An adaptation of Nella Larsen’s 1929 novel also backed by Film4, Hall’s debut feature Passing is set in 1920s New York City, where the unexpected reunion of two high school friends, one black and the other white-passing, sparks a dangerous obsession that jeopardizes their carefully constructed lives. Starring Tessa Thompson and Ruth Negga, the film world premiered to critical acclaim at Sundance before going on to release via Netflix, garnering four BAFTA nominations, a DGA Award nom for Hall, a Golden Globe nom and Independent Spirit Award win for Negga, and numerous other accolades.

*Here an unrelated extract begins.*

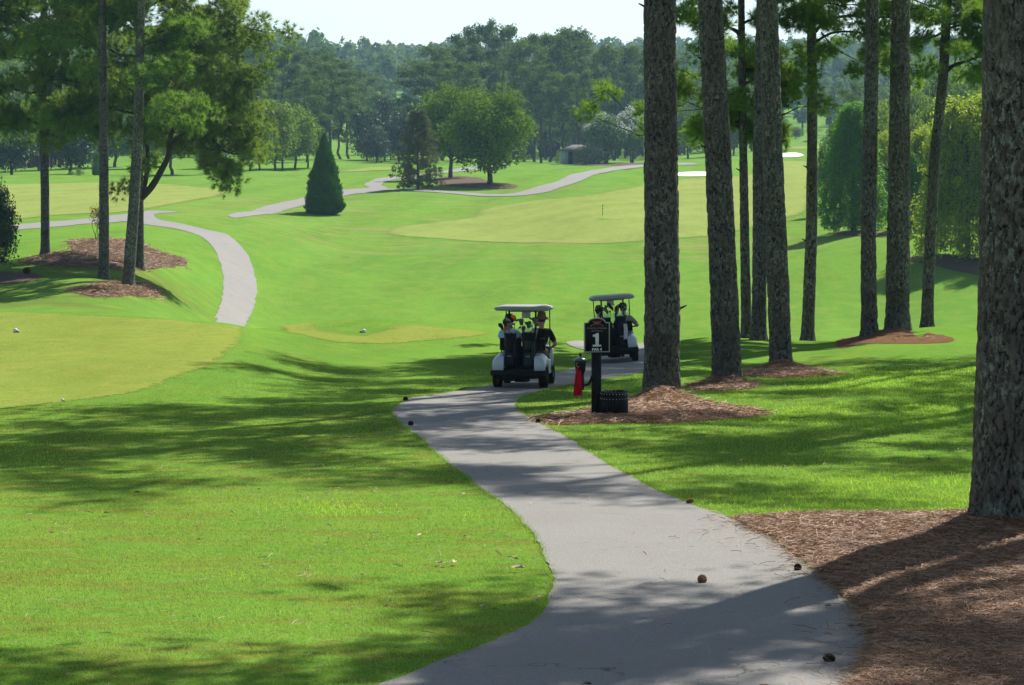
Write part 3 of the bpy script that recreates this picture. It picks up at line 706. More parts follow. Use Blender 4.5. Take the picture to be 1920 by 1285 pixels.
m_sage = foliage_mat('sage_leaf', (.05, .09, .03), (.19, .24, .10), .3, .6, .2)

def limbs_geo(g_, limbs, n=6, m=0):
    for P, R in limbs: g_.tube(P, R, n, m=m, cap=False, r=.5)
def crown_mesh(name, limbs, leaf, mats, nl=5):
    gg = G()
    if limbs: limbs_geo(gg, limbs, nl, 0)
    V, F, r = leaf; gg.add(V, [F], 1, r)
    return gg.mesh(name, mats, rnd=True)
def reframe(P, n):
    return cr(P, n)

# ---- near pines with high crowns -------------------------------------------------
rc = np.random.default_rng(11); high = []
for k in range(3):
    lb, C, R = grow_pine(rc, 23+k, 11.6+k*.3, 17, 4.3, .4, clr=1.0, sub=4, limb_r=.07)
    high.append(crown_mesh('crown', lb, needles(rc, C, R, 31, 7, .33, .043, spread=.7), (m_limb, m_needle)))
def near_pine(label, d, cols, dm, H=24, crown=0, rot=0, res=.022, amp=.034, seed=1, bark=None, zvis=None, flare=.3, extra=None, cw=.095, ch=.21, y0=None, group='pines standing along the right of the path', dmin=9):
    """cols: [(photo y, photo x of the trunk centre)] from the foot up, dm: trunk diameter in metres at 1.5 m and at the top of the frame"""
    px0, y0 = cols[0][1], cols[0][0]; X0 = (px0-CX)/FPX*d; z0 = zf(X0, d); base = np.array([X0, d, z0])
    yb = HY-z0*FPX/d
    zz = np.array([(yb-y)*d/FPX for y, _ in cols]); xx = np.array([(p-px0)/FPX*d for _, p in cols]); zz[0] = 0
    sl_ = (xx[-1]-xx[-2])/(zz[-1]-zz[-2])*.5
    zz = np.concatenate([[-.4], zz, [zz[-1]+6, H]]); xx = np.concatenate([[0], xx, [xx[-1]+6*sl_, xx[-1]+7*sl_]])
    zf_ = np.linspace(-.4, H, 200); xs = np.interp(zf_, zz, xx); kk = np.hanning(21); kk /= kk.sum(); xs = np.convolve(np.pad(xs, 10, 'edge'), kk, 'valid')
    Cf = lambda z: (np.interp(z, zf_, xs)-xs[8]*0, np.interp(z, zf_, xs)*0)
    zt = zz[len(cols)]
    Rf = lambda z: np.interp(z, [-.5, 1.5, zt, H], [dm[0]/2*1.02, dm[0]/2, dm[1]/2, .06])
    root = empty('pine_tree', tuple(base), 0, label, 'tree', group)
    V, F, r = bark_trunk(Cf, Rf, -.25, zt+.6, H-1, res, amp, cw, ch, seed, flare)
    me = mesh_np('trunk', V, F, rnd=r, smooth=True, mats=(bark or m_bark,)); tr = obj('trunk', me, root)
    rs = np.random.default_rng(seed+500)
    if res < .05:
        for q in range(3):
            z = 1.6+(zt-1.6)*rs.random(); a = rs.random()*PI+PI*(rs.random() < .5); r0_ = float(Rf(np.array([z]))[0]); cx = float(Cf(z)[0]); dv = np.array([math.cos(a), math.sin(a), .25+.3*rs.random()]); ln = .05+.12*rs.random()
            p0 = np.array([cx, 0, z])+dv*r0_*.8; gs = G(); gs.tube([p0, p0+dv*(r0_*.2+ln*.5), p0+dv*(r0_*.2+ln)], [.035, .022, .014], 7); obj('branch_stub', gs.mesh('branch_stub', (m_limb,), smooth=True), root)
    c = None
    if crown is not None:
        c = obj('crown', high[crown], root, (float(Cf(H)[0])*.8, 0, 0), (0, 0, rot))
    return root, base, Cf, tr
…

As an actress, Hall has most recently been seen reprising her role of scientist Ilene Andrews in Godzilla x Kong: The New Empire. Other recent projects include Prime Video’s Tales from the Loop and David Bruckner’s horror thriller The Night House. Next, Hall will be seen starring in BBC One’s The Listeners, also appearing as part of the starry ensemble of James L. Brooks’s Ella McCay.

Known for its work on prestige titles like The Power of the Dog and Slow Horses, See-Saw’s projects currently in production include the TV series Sweetpea for Sky, Apple Cider Vinegar for Netflix, and further seasons of Slow Horses and Heartstopper for Apple TV+ and Netflix, respectively. Currently, the company is also in partnership with Michael Ende Productions to develop and produce live-action films adapted from the classic Michael Ende novel The Neverending Story.

Coming off the release of the Oscar winners Poor Things and The Zone of Interest, among many other titles, Film4’s upcoming slate includes Yorgos Lanthimos’ Kinds of Kindness; Karan Kandhari’s Sister Midnight; Thea Gajic’s Surviving Earth; Rebecca Lenkiewicz’s Hot Milk; Oliver Hermanus’s The History of Sound; Dylan Southern’s The Thing with Feathers; John Crowley’s We Live in Time; Polly Findlay’s Midwinter Break; and Asif Kapadia’s 2073.

Hall is represented by Julian Belfrage Associates in London, WME, and attorney Gretchen Rush.